"The penalty good men pay for indifference to public affairs is to be ruled by evil men." attributed to Plato

"Bad men need nothing more to compass their ends, than that good men should look on and do nothing." attributed to Edmund Burke

Let's between us make the world a better place.

Thursday, 9 December 2010

The Sacred Activist - an agent of profound change

By the side of my bed and in my study I have so many piles of books - books waiting to be read, books to finish reading, books I must have thought were a good idea when I bought them but which languish forgotten at the bottom of one of those piles. But this book by Andrew Harvey, the inspired visionary and mystic, is so good - I could hardly bear to put it down and I read it in just a few sittings.
Those who read these blogs regularly will know my passion for any books that try to find a happier and more peaceable way forward through and beyond the mess we have made of this world, particularly when the proposals are spiritually based and give us all the chance to change words into deeds.
But as a Christian I always approach books that seem to be of a "new age" or mystical nature with some caution.

However I warmed to Harvey’s theme as I saw the respect he holds for the faiths and religious beliefs held by others, for the wisdom of the elders both past and living today, and his love for Jesus Christ, the Wounded Healer, the greatest love of his heart throughout his life, he claims. But this is the Jesus Christ of the Gospel of Thomas, and many may be unable to reconcile the Gnostic teachings of Christ with their own faith.

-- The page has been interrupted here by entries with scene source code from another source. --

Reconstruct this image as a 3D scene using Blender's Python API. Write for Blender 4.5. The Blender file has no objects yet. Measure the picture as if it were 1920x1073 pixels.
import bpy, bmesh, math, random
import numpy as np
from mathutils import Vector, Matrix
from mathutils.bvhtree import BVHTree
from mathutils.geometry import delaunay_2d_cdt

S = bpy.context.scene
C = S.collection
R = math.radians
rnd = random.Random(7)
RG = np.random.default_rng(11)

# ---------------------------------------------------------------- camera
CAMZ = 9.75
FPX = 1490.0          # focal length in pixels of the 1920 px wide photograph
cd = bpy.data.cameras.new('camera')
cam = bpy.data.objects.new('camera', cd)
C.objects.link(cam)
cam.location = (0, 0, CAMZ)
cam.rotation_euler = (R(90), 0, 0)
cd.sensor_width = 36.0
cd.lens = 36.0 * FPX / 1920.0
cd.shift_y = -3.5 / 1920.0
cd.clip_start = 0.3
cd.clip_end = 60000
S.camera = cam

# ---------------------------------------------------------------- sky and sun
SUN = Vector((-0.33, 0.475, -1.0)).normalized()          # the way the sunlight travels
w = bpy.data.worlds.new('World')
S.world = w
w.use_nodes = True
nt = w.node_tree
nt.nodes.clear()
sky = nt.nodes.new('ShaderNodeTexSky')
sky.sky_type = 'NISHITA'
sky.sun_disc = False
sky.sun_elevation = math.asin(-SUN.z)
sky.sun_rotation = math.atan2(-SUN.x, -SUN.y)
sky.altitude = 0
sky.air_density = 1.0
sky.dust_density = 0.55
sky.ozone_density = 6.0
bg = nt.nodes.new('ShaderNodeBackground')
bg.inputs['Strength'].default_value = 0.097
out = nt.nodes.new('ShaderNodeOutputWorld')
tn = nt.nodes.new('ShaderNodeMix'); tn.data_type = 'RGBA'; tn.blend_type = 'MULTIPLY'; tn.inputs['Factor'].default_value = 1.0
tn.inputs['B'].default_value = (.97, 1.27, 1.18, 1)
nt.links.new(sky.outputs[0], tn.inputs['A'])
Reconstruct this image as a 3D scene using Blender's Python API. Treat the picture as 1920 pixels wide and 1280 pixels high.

Nonetheless after many years of study and immersing himself in different mystical traditions and their sacred texts, which he uses generously throughout this book, he is well qualified to write of these things and to form a vision of a new mystic spirituality. It is hard to disagree with the aims of any mysticism that calls for love and compassion in all we do, for unconditional forgiveness, and that understands our innate need to live in joy and peace, with total respect and love for all sentient beings. “Hope for our survival lies in massive spiritual transformation and radical action,” he writes, and I cannot disagree with that.

He therefore urges us to become Sacred Activists and envisions what he calls Networks of Grace, small groups at community level spread across the globe where his ideas can be put into practice. He has even formed an Institute and a Global Curriculum for Sacred Activities. I have to say that the practices he proposes to nourish us spiritually and the Networks he outlines bear remarkable similarity to many of the activities of my own church and doubtless of others across the land. And I do therefore question whether a newly defined mysticism or faith is necessary. But I really recommend you read this book, whether of faith or none, if you are receptive at all to the idea of spirituality and its importance in our lives. At the very least everyone could profitably read and act upon the "Ten Things you can do Right Now," (plus one added for good measure and because, he says, 11 is a sacred number) with which the book opens.

(Some of this is taken from my full review that has been posted on Amazon.


Mara Reid said...

Hey, Eleanor.
I looked at your review and also the review of Brad Laughlin.
Instead of making a lengthy comment here I made blog post at my place.
The way people perceive things can really cause them to misunderstand what is going on.
I tried to address the concerns of my friend Jane to the best of my ability and hope I got across the case for the wounded healer and sacred activism sufficiantly.

Mara Reid said...

Again, I hope I haven't said anything offensive or out of order. Jane has put in her two cents. I was wondering if you had any to put in.

Eleanor said...

Hi Mara
sorry have been so busy but have now posted comment over at your place. This is such a complex issue - I agree heartily with what you have said - such a thoughtful response from you - I will think further on this and perhaps come back again when have had more time.